_AIM OF THE TASK_: Quote word for word the lines below, beginning with the first and ending with the one that has "1.05, .006).build('trim_9', 'bwains'))". Drop the pictures.

● ● ● ● ●

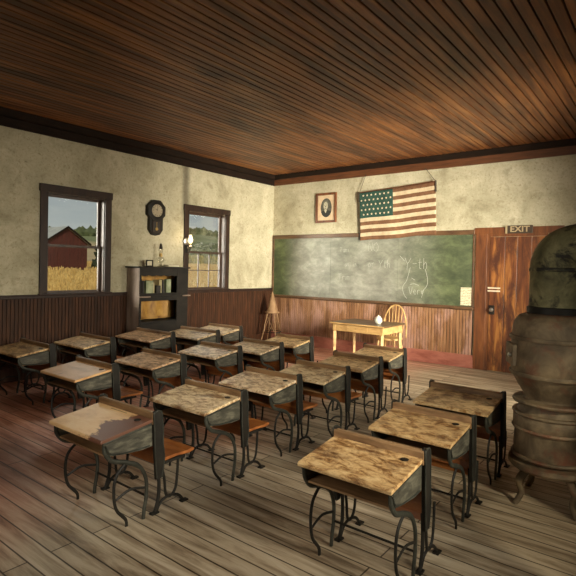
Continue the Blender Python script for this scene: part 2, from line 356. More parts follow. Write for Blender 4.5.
# door, casing
dr = struct(MB().box(4.70, 4.90, -.026, -.001, 0, 2.44, .006).box(5.88, 6.08, -.026, -.001, 0, 2.44, .006).box(4.68, 6.10, -.03, -.001, 2.385, 2.50, .006).box(4.885, 4.95, -.02, -.001, 0, 2.40).box(4.95,5.86,-.02,-.001,2.34,2.40).build('trim_8', 'casing'))
door = MB()
for a, b in ((4.955,5.20),(5.206,5.40),(5.406,5.62),(5.626,5.855)): door.box(a, b, -.032, -.002, .012, 2.335, .006)
door = struct(door.build('door_1', 'door'))
MB().box(4.965, 5.055, -.06, -.034, .99, 1.15, .008).build('lock_box', 'irondark', door)
d_ = MB().lathe([(.012,0),(.012,.03),(.032,.04),(.036,.055),(.026,.072),(.0,.076)], n=16)
o = d_.build('door_knob', 'steel', door, True); o.location = (5.02,-.06,1.075); o.rotation_euler.x = PI/2
MB().box(4.93, 5.14, -.04, -.033, 1.385, 1.41, .002).box(4.93,5.14,-.04,-.033,1.435,1.462,.002).build('bolt_plate', 'page', door)
struct(MB().box(6.06, RX, -.02, -.001, 0, 1.0).box(6.06, RX, -.04, -.001, 1.0, 1.05, .006).build('trim_9', 'bwains'))

def window(idx, side, a, b, lower_muntins):
    """casing on the room side, recessed sashes, panes and sill"""
    s = 1 if side == 'L' else -1; X = (lambda v: v) if side == 'L' else (lambda v: RX - v)
    def bx(mb, x0, x1, *r, **k): return mb.box(min(X(x0),X(x1)), max(X(x0),X(x1)), *r, **k)
    c = MB()
    bx(c, 0, .03, a-.115, a, WZ0, WZ1+.01, bev=.005); bx(c, 0, .03, b, b+.115, WZ0, WZ1+.01, bev=.005)
    bx(c, 0, .036, a-.13, b+.13, WZ1, WZ1+.115, bev=.006)
    w = struct(c.build('window_%d' % idx, 'trimwood'))
    j = MB(); bx(j, -WT, 0, a, a+.012, WZ0, WZ1); bx(j, -WT, 0, b-.012, b, WZ0, WZ1); bx(j, -WT, 0, a, b, WZ1-.012, WZ1)
    j.build('jamb', 'jamb', w)
    si = MB(); bx(si, -WT, .06, a-.13, b+.13, WZ0-.005, WZ0+.022, bev=.005); si.build('window_sill', 'trimwood', w)
    zm = 1.99; f = .045
    for nm, xo, z0, z1, mun in (('upper_sash', -.125, zm-.02, WZ1-.012, False), ('lower_sash', -.09, WZ0+.022, zm+.02, lower_muntins)):
        m_ = MB(); x0, x1 = xo-.016, xo+.016; A, B = a+.012, b-.012
        bx(m_, x0, x1, A, A+f, z0, z1, bev=.003); bx(m_, x0, x1, B-f, B, z0, z1, bev=.003)
        bx(m_, x0, x1, A+f, B-f, z0, z0+(.04 if nm[0]=='u' else .035)); bx(m_, x0, x1, A+f, B-f, z1-.04, z1)
        sash = m_.build(nm, 'jamb', w)
        g = MB(); bx(g, xo-.003, xo+.003, A+f-.004, B-f+.004, z0+.03, z1-.03); g.build('pane', 'glass', sash)
        if mun:
            q = MB(); L = (B-A-2*f)/3
            for k in (1,2): bx(q, xo-.010, xo+.010, A+f+L*k-.008, A+f+L*k+.008, z0+.035, z1-.04)
            zz = (z0+z1)/2; bx(q, xo-.010, xo+.010, A+f, B-f, zz-.008, zz+.008)
            q.build('muntin', 'jamb', sash)
    return w
wf = struct(MB().box(4.48,4.6,RY,RY+.03,WZ0,WZ1).box(5.8,5.92,RY,RY+.03,WZ0,WZ1).box(4.47,5.93,RY,RY+.036,WZ1,WZ1+.115).box(4.47,5.93,RY-.18,RY+.06,WZ0-.005,WZ0+.02).build('window_6', 'trimwood'))  # unseen rear window, added to frame the fill light
MB().box(4.6,4.65,RY-.14,RY-.1,WZ0,WZ1).box(5.75,5.8,RY-.14,RY-.1,WZ0,WZ1).box(4.6,5.8,RY-.14,RY-.1,1.97,2.02).box(4.6,5.8,RY-.14,RY-.1,WZ0,WZ0+.06).box(4.6,5.8,RY-.14,RY-.1,WZ1-.05,WZ1).build('sash', 'jamb', wf)
k = 1
for side in 'LR':
    for a, b in WIN[side]:
        window(k, side, a, b, k == 2); k += 1

# ------------------------------------------------------------------ outdoors
def ground_z(x, y):
    P = [(-.2,-1.0),(-3,-.95),(-36,1.15),(-62,1.75),(-100,6.0),(-150,11.5),(-175,14.5),(-300,26.)]
    for (x0,z0),(x1,z1) in zip(P, P[1:]):
        if x <= x0 and x >= x1:
            z = z0 + (z1-z0)*(x0-x)/(x0-x1); break
    else: z = P[-1][1]
    f = max(0, min(1, (-x-70)/90)); t = max(0,min(1,(y-90)/60))
    q = max(0,min(1,(y/(-x+1)-.45)/.4))
    z = z*(1 if z < 2 else 1 - min(1,(z-2)/6)*(.30 - .36*q))
    return z + f*1.5*noise.noise(Vector((x*.02, y*.03, 0))) + f*t*1.0
def terrain(name, xs, ys, mat, bumpy=0.):
    bm = bmesh.new(); g = [[bm.verts.new((x, y, ground_z(x,y) + bumpy*random.uniform(-1,1))) for y in ys] for x in xs]
    for i in range(len(xs)-1):
        for j in range(len(ys)-1): bm.faces.new((g[i][j], g[i][j+1], g[i+1][j+1], g[i+1][j]))
    m = MB(); m.bm.free(); m.bm = bm; return struct(m.build(name, mat, None, True))
rng = lambda a, b, n: [a+(b-a)*i/(n-1) for i in range(n)]
M['soil'] = mottled('stubble_field', [(.3,(.30,.18,.055)),(.5,(.52,.34,.11)),(.75,(.70,.50,.20))], ns=2.5, detail=12, rough=.95, bmp=0, nrough=.8, rnd=False)
terrain('field_ground', rng(-.25,-62,40), rng(-30,90,50), 'soil')
def hill_mat():
    m, nt, b = newmat('hill_meadow'); v = coords(nt, (1,1,1), False)
    sx = N(nt, 'ShaderNodeSeparateXYZ'); nt.links.new(v, sx.inputs[0])
    n = noise_tex(nt, v, .12, 8, .7, .3)
    gr = ramp(nt, n, [(.3,(.10,.13,.05)),(.5,(.20,.24,.10)),(.75,(.34,.34,.16))])
    tan = ramp(nt, n, [(.3,(.42,.31,.16)),(.7,(.62,.48,.27))])
    mr = N(nt, 'ShaderNodeMapRange'); mr.inputs[1].default_value = 74; mr.inputs[2].default_value = 82
    nt.links.new(sx.outputs[1], mr.inputs[0]); nt.links.new(mix(nt, mr.outputs[0], tan, gr), b.inputs['Base Color']); b.inputs['Roughness'].default_value = .95
    return m
M['hill'] = hill_mat()
terrain('hill_ground', rng(-62,-300,40), rng(-30,330,60), 'hill')
# wheat, corn and forest: nobody could count them
mb = MB()
for i in range(17000):
    t = random.random(); x = -3.5 - 53*t**1.6; y = -4 + (-x)*random.uniform(.25, 1.15) + random.uniform(-2,2)
    z = ground_z(x,y); h = random.uniform(.3,.5); w = .018 + .0008*(-x); a = random.uniform(0, PI)
    if -33 > x > -48 and 11 < y < 19: continue
    dx, dy = w*math.cos(a), w*math.sin(a); lx, ly = random.uniform(-.1,.1), random.uniform(-.1,.1)
    q = [mb.bm.verts.new(p) for p in ((x-dx,y-dy,z),(x+dx,y+dy,z),(x+dx*1.4+lx,y+dy*1.4+ly,z+h),(x+lx,y+ly,z+h*1.15),(x-dx*1.4+lx,y-dy*1.4+ly,z+h))]
    mb.bm.faces.new(q)
tag(mb.build('wheat', 'wheat'), 'golden ripe wheat standing in the field outside the windows', 'wheat', kind='stuff')
mb = MB()
for i in range(1300):
    x = random.uniform(-61,-58); y = random.uniform(38, 76); z = ground_z(x,y)
    h = random.uniform(1.5,2.1); a = random.uniform(0,PI); w = .16
    dx, dy = w*math.cos(a), w*math.sin(a)
    q = [mb.bm.verts.new(p) for p in ((x-dx*.4,y-dy*.4,z),(x+dx*.4,y+dy*.4,z),(x+dx,y+dy,z+h*.7),(x,y,z+h),(x-dx,y-dy,z+h*.75))]; mb.bm.faces.new(q)
tag(mb.build('corn', 'corn'), 'band of tall yellow green corn beyond the wheat, seen through the second window', 'corn', kind='stuff')
mb = MB()
for i in range(1100):
    x = random.uniform(-172,-240); y = random.uniform(50, 265); r = random.uniform(1.5,2.8)
    mb.ico((x,y,ground_z(x,y)+r*.1), r, 1, .5, (1,1,1.2))
for i in range(420):
    x = random.uniform(-70,-125); y = (-x)*random.uniform(.72,1.15); r = random.uniform(.35,1.0)
    mb.ico((x,y,ground_z(x,y)+r*.2), r, 1, .8)
tag(mb.build('forest', 'forest', None, True), 'hazy green woods covering the far hills outside', 'forest', kind='stuff')
# barn
bx0, by0, bz0 = -35.5, 14.0, .75
barn = thing('barn', 'dark red gabled barn with pale metal roof seen through the left window', 'barn', (bx0, by0, bz0))
hw, he, ha, Lb = 1.95, 2.75, 4.1, 9.
MB().prism([(-hw,0),(hw,0),(hw,he),(0,ha),(-hw,he)], 'x', -Lb, 0).build('barn_wall', 'barnred', barn)
mb = MB()
for s in (-1,1):
    mb.prism([(0,ha+.12),(0,ha),(s*(hw+.25),he-.17),(s*(hw+.25),he-.05)], 'x', -Lb-.2, .25)
mb.build('barn_roof', 'barnroof', barn)
MB().prism([(-hw-.25,he-.2),(-hw-.25,he-.02),(0,ha+.14),(hw+.25,he-.02),(hw+.25,he-.2),(0,ha-.05)], 'x', .24, .3).build('rake_board', 'crown', barn)
dd = MB().box(.0,.05,-.8,.8,0,1.9)
dd.build('barn_door', 'barnred', barn)
for px, py, r, sz, lab in ((-35,17.5,1.1,1.35,'dark bush growing just right of the barn'),):
    b_ = thing('bush', lab, 'bush', (px,py,ground_z(px,py)))
    m_ = MB()
    for i in range(44):
        a = random.uniform(0,2*PI); d = r*random.random()**.5*.8
        m_.ico((d*math.cos(a), d*math.sin(a), r*sz*random.uniform(.3,1.5)), r*random.uniform(.22,.4), 2, .7)
    m_.build('foliage', 'leaf', b_, True); MB().tube([(0,0,-.3),(0,0,r*.9)], .07).build('stem', 'crown', b_)

# ------------------------------------------------------------------ back wall things
# chalkboard
cb = thing('chalkboard', 'long dusty green chalkboard with wooden frame and chalk tray on the back wall', 'chalkboard', (0,0,0))
f_ = MB()
f_.box(.02, 4.68, -.04, -.001, 2.385, 2.47, .006); f_.box(.02, .06, -.036, -.001, 1.10, 2.385, .004); f_.box(4.655, 4.68, -.036, -.001, 1.10, 2.385, .004)
f_.build('board_frame', 'baserail', cb)
for i, (a, b) in enumerate(((.06,1.63),(1.636,3.20),(3.206,4.655))): MB().box(a, b, -.02, -.002, 1.09, 2.39).build('slate_panel', 'board', cb)
MB().box(.02, 4.70, -.09, -.02, 1.05, 1.075, .006).box(.02, 4.70, -.095, -.08, 1.06, 1.095, .004).box(.02,4.70,-.03,-.001,1.03,1.10,.004).build('chalk_tray', 'baserail', cb)
def strokes(lines, ox, oz, s, r=.004):
    mb = MB()
    for ln in lines:
        p = spline([(ox+u*s, -.0225, oz+v*s) for u, v in ln], 5) if len(ln) > 2 else [Vector((ox+u*s, -.0225, oz+v*s)) for u, v in ln]
        mb.tube(p, r, 5, flat=1.)
    for v in mb.bm.verts: v.co.y = -.0225 + (v.co.y+.0225)*.3
    return mb
GL = {'M': [[(0,0),(.05,1),(.35,.3),(.6,1),(.7,0)]], 'O': [[(.35,1),(0,.6),(.1,.1),(.45,0),(.65,.5),(.35,1)]], 'T': [[(0,1),(.7,1)],[(.35,1),(.3,0)]],
 'r': [[(0,.6),(.05,0)],[(.04,.4),(.2,.6),(.35,.55)]], 'i': [[(0,.6),(.05,.05),(.15,0)],[(.02,.85),(.03,.9)]], 'm': [[(0,.6),(0,0)],[(0,.4),(.2,.6),(.25,0)],[(.25,.4),(.45,.6),(.5,0)]],
 'Y': [[(0,1),(.25,.5),(.6,1)],[(.25,.5),(.2,-.1)]], 't': [[(.15,.95),(.12,.1),(.3,0)],[(0,.6),(.35,.62)]], 'h': [[(0,1),(0,0)],[(0,.35),(.2,.6),(.3,.4),(.3,0)]],
 '-': [[(0,.45),(.4,.48)]], 'a': [[(.35,.55),(.1,.5),(0,.2),(.2,0),(.35,.3),(.35,.55),(.38,0)]], 'n': [[(0,.6),(0,0)],[(0,.4),(.2,.6),(.3,.4),(.3,0)]], 'o': [[(.2,.6),(0,.3),(.2,0),(.38,.3),(.2,.6)]],
 'V': [[(0,1),(.25,0),(.5,1)]], 'e': [[(0,.3),(.35,.35),(.2,.6),(0,.3),(.2,0),(.38,.1)]], 'y': [[(0,.6),(.15,.1),(.35,.6)],[(.35,.6),(.1,-.4)]], 'N': [[(0,0),(.05,1),(.45,0),(.5,1)]], 's': [[(.3,.55),(.1,.5),(.25,.25),(.05,.02)]]}
def write(word, x, z, h, r=.0035):
    L = []; ox = 0
    for ch in word:
        if ch == ' ': ox += .5; continue
        g = GL[ch]
        L += [[(ox+u, v) for u, v in ln] for ln in g]; ox += max(u for ln in g for u, v in ln) + .18
    return strokes(L, x, z, h, r)
for word, x, z, h in (('Tans', 1.86, 2.08, .10), ('NO', 2.55, 2.10, .17), ('an  in', 2.0, 1.78, .10), ('or Yth', 2.55, 1.77, .15), ('Y-th', 3.36, 1.76, .20), ('Trim', 1.84, 1.50, .12), ('Very', 3.45, 1.27, .14)):
    write(word, x, z, h).build('chalk_writing', 'chalk', cb)
strokes([[(.12,.0),(.05,-.25),(-.03,-.38),(0,-.52),(.06,-.6)],[(.42,-.02),(.47,-.2),(.46,-.34),(.36,-.46)],[(.12,-.33),(.2,-.31),(.3,-.34)],[(.15,-.2),(.22,-.24)],[(.0,.12),(-.1,.22)]], 3.35, 1.78, 1., .0042).build('chalk_drawing', 'chalk', cb)
tag(MB().prism([(0,0),(.225,.0),(.225,.325),(0,.32)], 'y', -.026, -.0235).build('notice_sheet', 'sheet', loc=(4.455,0,1.115)), 'small cream handwritten notice pinned at the lower right corner of the chalkboard', 'notice')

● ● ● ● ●

_OUTPUT FOR THIS EXERCISE_:
Continue the Blender Python script for this scene: part 2, from line 356. More parts follow. Write for Blender 4.5.
# door, casing
dr = struct(MB().box(4.70, 4.90, -.026, -.001, 0, 2.44, .006).box(5.88, 6.08, -.026, -.001, 0, 2.44, .006).box(4.68, 6.10, -.03, -.001, 2.385, 2.50, .006).box(4.885, 4.95, -.02, -.001, 0, 2.40).box(4.95,5.86,-.02,-.001,2.34,2.40).build('trim_8', 'casing'))
door = MB()
for a, b in ((4.955,5.20),(5.206,5.40),(5.406,5.62),(5.626,5.855)): door.box(a, b, -.032, -.002, .012, 2.335, .006)
door = struct(door.build('door_1', 'door'))
MB().box(4.965, 5.055, -.06, -.034, .99, 1.15, .008).build('lock_box', 'irondark', door)
d_ = MB().lathe([(.012,0),(.012,.03),(.032,.04),(.036,.055),(.026,.072),(.0,.076)], n=16)
o = d_.build('door_knob', 'steel', door, True); o.location = (5.02,-.06,1.075); o.rotation_euler.x = PI/2
MB().box(4.93, 5.14, -.04, -.033, 1.385, 1.41, .002).box(4.93,5.14,-.04,-.033,1.435,1.462,.002).build('bolt_plate', 'page', door)
struct(MB().box(6.06, RX, -.02, -.001, 0, 1.0).box(6.06, RX, -.04, -.001, 1.0, 1.05, .006).build('trim_9', 'bwains'))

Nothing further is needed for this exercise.